The solution: established clients can apply for a pre-authorized payment arrangement — choosing between credit card or debit, with billing cycles of 21 or 30 days after invoice. The application form is downloaded, completed, and submitted to us for approval. The client proposes a preference; we make the final call.
Design Goals
Pain Point Design Response
Unstructured order notes Structured order form with built-in options for special requirements
Manual invoice reconciliation Automatic billing linked to order completion
Clients unaware of tailgate needs Guided selections during the ordering flow
No visibility into order history Client-facing order tracking page
Delivery proof at risk of being lost Clients can access signed delivery photos anytime
Payment risk with new clients Upfront payment required by default
Informal credit with loyal clients Debit application system with company-controlled approval
Wireframes
Presentation pages - The main pages of the website showcase freight services and features.
Menu: home, courier, freight, debit application, rewards, contact us.
Shipping system - The shipping system is accessible to logged-in clients only.
With the pain points clearly mapped, I moved into the system's wireframing.
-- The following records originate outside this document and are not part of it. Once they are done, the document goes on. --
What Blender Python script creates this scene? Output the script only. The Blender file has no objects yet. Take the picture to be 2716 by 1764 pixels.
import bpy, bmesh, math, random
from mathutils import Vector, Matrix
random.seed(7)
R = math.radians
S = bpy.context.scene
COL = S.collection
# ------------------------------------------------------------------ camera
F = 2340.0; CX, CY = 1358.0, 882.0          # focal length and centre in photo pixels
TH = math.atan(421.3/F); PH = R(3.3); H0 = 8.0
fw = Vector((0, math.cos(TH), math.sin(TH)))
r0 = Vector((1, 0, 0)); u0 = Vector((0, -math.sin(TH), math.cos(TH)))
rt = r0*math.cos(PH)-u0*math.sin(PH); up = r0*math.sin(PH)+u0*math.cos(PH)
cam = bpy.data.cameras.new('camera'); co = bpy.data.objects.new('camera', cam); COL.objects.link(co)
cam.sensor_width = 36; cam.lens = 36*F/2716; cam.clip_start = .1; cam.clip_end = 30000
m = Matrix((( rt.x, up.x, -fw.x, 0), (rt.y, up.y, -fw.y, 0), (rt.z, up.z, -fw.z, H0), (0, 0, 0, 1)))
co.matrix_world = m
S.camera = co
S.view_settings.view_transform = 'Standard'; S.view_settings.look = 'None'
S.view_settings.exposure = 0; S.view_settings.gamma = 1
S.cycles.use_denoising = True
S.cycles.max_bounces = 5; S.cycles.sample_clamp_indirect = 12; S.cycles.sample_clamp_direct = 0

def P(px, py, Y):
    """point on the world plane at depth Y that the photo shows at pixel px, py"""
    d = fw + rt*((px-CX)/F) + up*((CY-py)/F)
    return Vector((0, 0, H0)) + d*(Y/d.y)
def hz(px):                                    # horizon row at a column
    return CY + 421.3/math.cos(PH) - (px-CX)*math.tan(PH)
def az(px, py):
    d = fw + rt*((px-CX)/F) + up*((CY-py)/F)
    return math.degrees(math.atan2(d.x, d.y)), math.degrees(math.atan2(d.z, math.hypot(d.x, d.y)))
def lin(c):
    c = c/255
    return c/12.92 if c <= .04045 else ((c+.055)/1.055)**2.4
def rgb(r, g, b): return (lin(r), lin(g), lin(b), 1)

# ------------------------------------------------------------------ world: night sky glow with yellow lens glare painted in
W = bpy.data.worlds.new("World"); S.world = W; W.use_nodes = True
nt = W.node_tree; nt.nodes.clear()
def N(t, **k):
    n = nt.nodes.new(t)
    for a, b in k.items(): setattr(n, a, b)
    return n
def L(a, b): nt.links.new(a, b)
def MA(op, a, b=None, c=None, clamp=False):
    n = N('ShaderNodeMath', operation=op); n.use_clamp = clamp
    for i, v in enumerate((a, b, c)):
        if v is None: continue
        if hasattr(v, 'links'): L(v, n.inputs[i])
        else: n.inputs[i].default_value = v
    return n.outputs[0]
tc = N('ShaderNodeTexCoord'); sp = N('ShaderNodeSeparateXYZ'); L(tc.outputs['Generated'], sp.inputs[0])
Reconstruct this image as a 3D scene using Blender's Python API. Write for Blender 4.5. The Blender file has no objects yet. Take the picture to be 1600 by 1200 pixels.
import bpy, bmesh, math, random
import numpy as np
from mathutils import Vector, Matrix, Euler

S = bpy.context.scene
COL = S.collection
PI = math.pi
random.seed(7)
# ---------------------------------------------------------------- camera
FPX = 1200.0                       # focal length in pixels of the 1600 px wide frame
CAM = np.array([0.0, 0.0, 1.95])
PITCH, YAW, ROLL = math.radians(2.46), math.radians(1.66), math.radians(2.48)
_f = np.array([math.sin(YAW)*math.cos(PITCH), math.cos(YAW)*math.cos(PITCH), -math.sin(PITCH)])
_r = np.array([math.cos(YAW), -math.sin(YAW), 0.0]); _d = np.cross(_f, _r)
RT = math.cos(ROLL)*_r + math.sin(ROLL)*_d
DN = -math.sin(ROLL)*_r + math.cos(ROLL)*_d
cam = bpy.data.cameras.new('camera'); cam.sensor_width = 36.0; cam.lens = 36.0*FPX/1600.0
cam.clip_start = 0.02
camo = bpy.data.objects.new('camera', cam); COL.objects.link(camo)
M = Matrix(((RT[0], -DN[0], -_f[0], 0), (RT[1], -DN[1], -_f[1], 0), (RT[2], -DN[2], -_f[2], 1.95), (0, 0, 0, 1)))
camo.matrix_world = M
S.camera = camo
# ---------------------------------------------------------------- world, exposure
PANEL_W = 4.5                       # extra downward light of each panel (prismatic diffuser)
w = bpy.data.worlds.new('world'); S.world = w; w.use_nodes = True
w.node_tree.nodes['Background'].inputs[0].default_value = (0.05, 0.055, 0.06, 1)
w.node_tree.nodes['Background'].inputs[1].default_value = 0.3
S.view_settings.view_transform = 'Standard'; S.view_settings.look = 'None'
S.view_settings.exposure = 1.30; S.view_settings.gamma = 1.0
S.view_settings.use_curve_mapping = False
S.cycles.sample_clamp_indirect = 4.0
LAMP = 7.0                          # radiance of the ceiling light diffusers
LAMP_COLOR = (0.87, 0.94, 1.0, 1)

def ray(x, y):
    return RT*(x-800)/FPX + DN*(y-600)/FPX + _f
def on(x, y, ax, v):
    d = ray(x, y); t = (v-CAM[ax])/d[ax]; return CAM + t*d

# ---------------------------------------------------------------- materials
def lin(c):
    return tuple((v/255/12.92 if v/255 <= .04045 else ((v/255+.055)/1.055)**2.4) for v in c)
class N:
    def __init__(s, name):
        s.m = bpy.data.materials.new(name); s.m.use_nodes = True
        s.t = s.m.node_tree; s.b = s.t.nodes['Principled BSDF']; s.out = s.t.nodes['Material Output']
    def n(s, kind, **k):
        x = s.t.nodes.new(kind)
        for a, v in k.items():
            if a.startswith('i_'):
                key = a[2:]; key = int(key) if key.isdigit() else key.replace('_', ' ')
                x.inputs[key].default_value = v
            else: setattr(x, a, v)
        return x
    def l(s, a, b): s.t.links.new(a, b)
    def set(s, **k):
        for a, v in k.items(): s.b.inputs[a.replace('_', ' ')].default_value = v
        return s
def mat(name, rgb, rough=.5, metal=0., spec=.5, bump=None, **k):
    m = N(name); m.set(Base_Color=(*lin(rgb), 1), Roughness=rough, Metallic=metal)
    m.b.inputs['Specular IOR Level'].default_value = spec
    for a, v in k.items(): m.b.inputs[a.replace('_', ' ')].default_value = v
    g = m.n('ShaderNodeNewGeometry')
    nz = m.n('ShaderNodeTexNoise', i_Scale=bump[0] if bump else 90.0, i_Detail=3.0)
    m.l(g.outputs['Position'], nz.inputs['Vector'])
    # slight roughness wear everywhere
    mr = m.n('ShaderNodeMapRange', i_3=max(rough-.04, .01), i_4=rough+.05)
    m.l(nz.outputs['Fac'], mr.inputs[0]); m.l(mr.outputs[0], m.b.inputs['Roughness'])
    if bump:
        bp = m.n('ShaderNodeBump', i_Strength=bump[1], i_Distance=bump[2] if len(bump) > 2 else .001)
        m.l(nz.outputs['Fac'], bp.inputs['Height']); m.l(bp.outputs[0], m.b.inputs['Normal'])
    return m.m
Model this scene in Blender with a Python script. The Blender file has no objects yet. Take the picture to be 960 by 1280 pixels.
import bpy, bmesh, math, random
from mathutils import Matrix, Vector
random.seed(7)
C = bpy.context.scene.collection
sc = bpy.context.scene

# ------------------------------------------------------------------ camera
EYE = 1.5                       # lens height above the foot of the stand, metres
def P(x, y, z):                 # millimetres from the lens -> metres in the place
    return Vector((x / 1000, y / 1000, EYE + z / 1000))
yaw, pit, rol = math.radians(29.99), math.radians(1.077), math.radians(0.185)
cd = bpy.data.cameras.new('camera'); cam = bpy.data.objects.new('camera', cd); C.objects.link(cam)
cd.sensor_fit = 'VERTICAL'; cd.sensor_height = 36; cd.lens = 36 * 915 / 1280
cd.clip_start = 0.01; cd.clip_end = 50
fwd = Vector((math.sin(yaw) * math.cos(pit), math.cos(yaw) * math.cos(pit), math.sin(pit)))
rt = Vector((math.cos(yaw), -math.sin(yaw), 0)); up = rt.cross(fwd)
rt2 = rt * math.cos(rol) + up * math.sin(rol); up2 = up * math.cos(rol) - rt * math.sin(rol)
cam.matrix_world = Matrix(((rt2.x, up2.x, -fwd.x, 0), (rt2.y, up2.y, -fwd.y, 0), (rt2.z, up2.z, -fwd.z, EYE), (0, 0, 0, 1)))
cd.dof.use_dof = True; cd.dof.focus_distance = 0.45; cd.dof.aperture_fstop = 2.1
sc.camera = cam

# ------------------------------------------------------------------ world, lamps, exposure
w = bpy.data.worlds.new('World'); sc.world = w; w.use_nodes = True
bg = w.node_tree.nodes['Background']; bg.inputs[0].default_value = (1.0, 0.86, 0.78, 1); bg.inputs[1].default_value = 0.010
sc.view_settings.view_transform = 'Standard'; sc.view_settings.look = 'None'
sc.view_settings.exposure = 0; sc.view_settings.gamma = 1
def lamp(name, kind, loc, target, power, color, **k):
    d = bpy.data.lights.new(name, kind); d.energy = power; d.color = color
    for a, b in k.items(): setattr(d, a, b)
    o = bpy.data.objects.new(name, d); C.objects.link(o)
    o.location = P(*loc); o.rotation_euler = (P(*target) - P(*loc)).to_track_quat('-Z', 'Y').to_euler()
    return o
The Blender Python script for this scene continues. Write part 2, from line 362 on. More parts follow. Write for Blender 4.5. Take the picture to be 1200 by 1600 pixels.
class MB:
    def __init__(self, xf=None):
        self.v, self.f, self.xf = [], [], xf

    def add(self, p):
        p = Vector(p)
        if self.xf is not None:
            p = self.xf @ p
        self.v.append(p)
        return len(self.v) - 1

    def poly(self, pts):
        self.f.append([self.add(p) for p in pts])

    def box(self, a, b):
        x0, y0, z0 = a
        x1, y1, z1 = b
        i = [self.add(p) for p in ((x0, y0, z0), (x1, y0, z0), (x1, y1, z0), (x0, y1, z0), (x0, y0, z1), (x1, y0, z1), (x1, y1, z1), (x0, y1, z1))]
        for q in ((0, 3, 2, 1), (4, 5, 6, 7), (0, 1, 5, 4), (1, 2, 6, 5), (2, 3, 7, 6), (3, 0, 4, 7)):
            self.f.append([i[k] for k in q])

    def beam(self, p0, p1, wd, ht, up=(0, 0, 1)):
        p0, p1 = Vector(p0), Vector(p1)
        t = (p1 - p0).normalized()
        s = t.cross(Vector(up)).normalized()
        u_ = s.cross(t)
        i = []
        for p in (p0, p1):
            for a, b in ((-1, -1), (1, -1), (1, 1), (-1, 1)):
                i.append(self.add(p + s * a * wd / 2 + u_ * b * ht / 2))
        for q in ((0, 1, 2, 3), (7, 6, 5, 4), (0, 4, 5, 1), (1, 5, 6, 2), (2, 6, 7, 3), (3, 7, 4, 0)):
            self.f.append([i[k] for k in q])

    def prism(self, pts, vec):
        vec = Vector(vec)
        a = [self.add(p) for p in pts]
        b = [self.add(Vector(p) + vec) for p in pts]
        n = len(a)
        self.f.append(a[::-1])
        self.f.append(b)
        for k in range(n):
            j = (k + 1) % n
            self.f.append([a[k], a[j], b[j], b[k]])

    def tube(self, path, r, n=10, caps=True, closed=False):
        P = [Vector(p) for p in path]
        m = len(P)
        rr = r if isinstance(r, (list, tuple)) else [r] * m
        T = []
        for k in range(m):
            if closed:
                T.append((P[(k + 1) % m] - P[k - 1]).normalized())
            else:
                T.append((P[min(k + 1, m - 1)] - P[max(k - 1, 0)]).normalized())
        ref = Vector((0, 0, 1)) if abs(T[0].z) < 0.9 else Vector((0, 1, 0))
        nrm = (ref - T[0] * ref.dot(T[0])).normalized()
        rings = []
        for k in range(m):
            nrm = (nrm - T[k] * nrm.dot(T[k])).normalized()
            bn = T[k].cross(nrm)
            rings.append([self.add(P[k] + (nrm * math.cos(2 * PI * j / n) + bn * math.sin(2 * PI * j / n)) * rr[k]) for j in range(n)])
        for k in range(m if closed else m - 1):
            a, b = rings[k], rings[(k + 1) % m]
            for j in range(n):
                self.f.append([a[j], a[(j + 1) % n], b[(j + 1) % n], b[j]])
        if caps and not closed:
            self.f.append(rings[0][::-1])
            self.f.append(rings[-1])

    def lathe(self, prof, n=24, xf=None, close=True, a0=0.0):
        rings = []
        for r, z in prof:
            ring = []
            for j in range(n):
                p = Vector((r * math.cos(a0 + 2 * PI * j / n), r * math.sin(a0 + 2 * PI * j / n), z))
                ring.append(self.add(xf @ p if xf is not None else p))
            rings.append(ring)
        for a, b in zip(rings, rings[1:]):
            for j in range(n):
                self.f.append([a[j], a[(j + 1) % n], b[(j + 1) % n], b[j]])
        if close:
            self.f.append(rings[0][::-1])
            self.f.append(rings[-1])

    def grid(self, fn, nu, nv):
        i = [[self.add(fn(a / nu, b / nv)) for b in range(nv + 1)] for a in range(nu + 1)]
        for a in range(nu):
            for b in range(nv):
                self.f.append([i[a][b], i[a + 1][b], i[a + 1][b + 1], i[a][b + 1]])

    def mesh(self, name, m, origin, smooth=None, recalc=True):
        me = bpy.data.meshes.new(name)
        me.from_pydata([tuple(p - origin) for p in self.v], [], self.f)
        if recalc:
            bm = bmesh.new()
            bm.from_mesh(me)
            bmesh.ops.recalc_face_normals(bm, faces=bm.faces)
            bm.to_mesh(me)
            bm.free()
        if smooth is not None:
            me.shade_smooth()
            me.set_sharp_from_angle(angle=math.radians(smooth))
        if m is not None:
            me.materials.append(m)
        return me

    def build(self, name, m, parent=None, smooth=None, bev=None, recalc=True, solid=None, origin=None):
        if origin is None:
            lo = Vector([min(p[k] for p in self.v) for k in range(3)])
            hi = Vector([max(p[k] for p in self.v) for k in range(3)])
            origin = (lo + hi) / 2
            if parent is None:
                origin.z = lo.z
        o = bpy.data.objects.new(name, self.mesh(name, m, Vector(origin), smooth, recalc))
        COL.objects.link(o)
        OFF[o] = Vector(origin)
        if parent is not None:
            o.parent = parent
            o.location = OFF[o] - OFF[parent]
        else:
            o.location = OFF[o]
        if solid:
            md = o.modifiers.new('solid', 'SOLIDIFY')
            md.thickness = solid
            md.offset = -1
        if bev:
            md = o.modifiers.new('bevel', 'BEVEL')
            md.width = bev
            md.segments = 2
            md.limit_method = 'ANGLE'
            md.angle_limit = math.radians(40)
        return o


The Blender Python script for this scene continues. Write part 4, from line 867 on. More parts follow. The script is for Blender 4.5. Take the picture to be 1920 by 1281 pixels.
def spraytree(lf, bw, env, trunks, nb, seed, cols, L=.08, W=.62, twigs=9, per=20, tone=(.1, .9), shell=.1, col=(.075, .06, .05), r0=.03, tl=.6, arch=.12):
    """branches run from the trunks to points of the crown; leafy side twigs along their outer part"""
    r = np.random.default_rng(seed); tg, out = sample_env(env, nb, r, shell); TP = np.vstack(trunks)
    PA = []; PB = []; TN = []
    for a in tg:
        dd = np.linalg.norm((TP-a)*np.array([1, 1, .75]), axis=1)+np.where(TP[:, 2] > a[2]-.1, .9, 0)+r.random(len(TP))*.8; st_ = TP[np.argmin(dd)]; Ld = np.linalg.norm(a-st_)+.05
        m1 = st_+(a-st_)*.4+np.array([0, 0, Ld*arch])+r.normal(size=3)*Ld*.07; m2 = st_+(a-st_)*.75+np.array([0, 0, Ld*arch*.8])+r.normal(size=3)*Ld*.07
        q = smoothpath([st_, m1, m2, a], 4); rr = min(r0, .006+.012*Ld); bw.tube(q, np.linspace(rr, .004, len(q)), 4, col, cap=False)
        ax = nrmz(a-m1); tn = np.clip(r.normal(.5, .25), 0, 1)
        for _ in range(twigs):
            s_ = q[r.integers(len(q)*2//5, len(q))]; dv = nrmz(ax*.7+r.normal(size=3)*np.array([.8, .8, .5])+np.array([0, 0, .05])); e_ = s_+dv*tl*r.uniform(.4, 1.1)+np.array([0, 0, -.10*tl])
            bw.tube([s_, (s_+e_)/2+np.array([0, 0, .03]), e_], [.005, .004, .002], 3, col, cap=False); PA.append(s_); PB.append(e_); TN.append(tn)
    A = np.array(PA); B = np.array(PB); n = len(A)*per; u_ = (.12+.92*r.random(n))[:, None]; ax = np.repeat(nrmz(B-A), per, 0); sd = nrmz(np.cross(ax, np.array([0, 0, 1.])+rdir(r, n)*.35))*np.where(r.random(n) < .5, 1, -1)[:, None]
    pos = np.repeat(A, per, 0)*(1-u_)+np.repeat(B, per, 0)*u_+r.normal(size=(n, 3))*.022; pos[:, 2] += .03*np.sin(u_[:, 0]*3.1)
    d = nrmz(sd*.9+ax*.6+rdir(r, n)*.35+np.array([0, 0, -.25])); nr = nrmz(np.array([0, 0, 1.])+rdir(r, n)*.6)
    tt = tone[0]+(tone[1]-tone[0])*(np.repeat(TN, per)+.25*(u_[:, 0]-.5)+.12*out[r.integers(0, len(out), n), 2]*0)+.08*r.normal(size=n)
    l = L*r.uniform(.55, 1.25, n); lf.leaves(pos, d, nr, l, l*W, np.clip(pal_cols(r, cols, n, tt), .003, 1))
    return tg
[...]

The priority was structure and flow clarity — getting the logic right before adding any visual polish.
UI Showcase
Note: The shipping system is accessible to logged-in clients only. The following screens are from the client-facing platform after login.
• The order form was one of the most important design decisions. Rather than relying on a free-text comments field — which was how special instructions were handled before — requirements like residential area, tailgate, hand bomb, and inside delivery became individual checkboxes at both pickup and delivery points. Clients could also set specific appointment times directly in the form. This structure reduced miscommunication and made edge cases visible by default, instead of buried in a notes field.
• Once the form is completed, available service options are displayed with fully itemised pricing — base amount, tailgate, inside delivery, fuel surcharge, and tax — so clients know exactly what they're paying for before confirming the order.
• The tracking shipment page meant clients no longer needed to contact us to check on orders. This alone removed a significant volume of routine enquiries.
• After delivery, the signed proof is stored in the platform. Clients can pull these up anytime — no chasing required.
• Invoices are generated automatically upon order completion, linked directly to the corresponding order record. No more manual reconciliation.
• The Payments page allows established clients to manage their saved payment methods — adding credit or debit cards, setting a primary card for billing, and removing outdated ones.
Final UI
• Simplified complex logistics into step-by-step flows
• Prioritized clarity over visual complexity
• Designed for edge cases, not just ideal scenarios
Challenges
• Designing for multiple user types — business clients, drivers, and internal staff — each with different needs and levels of tech comfort.
• Translating messy, real-world logistics into clean digital workflows without losing the nuance that operations actually require.
• Working with an external development team under uncertainty, which meant my designs needed to be detailed enough to survive handoff without me in the room.
• This case study focuses on the client-facing experience. Driver and admin interfaces were also designed as part of the full system.
What I Learned
Running the business before designing the product was uncomfortable in some ways — I had too many opinions and had to actively challenge my own assumptions. But it also meant I never had to guess at the user's pain. I had lived it.
The most valuable thing I took from this project is that good logistics software isn't really about logistics. It's about reducing the mental load of people who are already juggling a lot — and that trust is built through the quality of every small interaction, not just the big features.